- [Information shown]:
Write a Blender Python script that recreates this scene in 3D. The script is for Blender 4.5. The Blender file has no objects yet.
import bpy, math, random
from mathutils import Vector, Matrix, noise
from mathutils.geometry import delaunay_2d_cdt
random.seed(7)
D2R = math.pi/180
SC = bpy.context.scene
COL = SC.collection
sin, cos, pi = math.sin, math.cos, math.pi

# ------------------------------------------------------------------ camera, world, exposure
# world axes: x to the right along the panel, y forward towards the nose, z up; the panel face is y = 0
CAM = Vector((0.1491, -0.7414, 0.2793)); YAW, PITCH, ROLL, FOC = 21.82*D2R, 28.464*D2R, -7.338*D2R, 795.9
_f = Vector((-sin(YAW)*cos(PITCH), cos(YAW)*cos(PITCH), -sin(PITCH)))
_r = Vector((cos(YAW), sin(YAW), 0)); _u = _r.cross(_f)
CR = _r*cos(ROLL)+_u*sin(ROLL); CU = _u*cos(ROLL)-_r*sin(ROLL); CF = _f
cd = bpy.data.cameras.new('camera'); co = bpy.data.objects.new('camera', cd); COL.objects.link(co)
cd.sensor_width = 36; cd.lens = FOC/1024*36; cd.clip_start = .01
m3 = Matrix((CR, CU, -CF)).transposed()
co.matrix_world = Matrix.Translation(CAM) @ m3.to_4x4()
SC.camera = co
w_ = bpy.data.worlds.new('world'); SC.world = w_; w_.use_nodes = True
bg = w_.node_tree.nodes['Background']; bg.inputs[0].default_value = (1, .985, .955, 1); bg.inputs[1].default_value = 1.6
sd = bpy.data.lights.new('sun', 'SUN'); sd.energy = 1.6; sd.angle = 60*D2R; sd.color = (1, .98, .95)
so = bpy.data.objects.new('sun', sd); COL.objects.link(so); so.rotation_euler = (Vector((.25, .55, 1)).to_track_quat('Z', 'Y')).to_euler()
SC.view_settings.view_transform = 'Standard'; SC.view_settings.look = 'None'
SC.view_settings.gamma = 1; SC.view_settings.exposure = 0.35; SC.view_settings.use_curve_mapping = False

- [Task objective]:
Say how many lines of the data include the word "objects". Respond with the number alone.

- [Full response]:
3